[Records with scene code]
====

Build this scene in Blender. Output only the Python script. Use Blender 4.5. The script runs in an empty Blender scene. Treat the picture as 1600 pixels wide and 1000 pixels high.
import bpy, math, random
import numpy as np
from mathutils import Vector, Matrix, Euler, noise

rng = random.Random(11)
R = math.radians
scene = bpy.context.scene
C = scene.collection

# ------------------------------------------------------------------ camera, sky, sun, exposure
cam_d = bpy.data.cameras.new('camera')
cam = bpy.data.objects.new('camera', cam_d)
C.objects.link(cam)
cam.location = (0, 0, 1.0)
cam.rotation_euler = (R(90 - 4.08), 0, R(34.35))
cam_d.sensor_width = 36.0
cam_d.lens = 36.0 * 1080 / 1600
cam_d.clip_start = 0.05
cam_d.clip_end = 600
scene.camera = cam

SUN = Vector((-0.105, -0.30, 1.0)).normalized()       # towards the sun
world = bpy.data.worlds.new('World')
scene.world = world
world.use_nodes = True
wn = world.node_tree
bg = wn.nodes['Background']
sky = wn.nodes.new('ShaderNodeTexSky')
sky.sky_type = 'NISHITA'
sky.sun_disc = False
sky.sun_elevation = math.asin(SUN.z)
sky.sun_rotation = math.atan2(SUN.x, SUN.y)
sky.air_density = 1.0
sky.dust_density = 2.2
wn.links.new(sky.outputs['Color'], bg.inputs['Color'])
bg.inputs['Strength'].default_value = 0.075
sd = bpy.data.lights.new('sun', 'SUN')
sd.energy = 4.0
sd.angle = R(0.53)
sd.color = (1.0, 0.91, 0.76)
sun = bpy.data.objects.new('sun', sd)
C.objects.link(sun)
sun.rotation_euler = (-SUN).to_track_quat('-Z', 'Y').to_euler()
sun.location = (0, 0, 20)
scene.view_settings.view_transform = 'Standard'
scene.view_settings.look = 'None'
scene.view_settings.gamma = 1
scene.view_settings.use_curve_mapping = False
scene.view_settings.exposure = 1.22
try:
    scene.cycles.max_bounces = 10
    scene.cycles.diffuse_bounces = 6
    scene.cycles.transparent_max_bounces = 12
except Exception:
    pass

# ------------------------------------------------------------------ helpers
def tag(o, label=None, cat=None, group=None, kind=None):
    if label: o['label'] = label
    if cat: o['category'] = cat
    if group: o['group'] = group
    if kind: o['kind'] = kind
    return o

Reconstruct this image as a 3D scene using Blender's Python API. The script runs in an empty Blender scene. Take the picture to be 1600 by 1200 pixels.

====

TASK OBJECTIVE: The lines from the first of the entries through the line holding "C = scene.collection" are to be restated word for word, and no others.

COMPLETED EXERCISE:
Build this scene in Blender. Output only the Python script. Use Blender 4.5. The script runs in an empty Blender scene. Treat the picture as 1600 pixels wide and 1000 pixels high.
import bpy, math, random
import numpy as np
from mathutils import Vector, Matrix, Euler, noise

rng = random.Random(11)
R = math.radians
scene = bpy.context.scene
C = scene.collection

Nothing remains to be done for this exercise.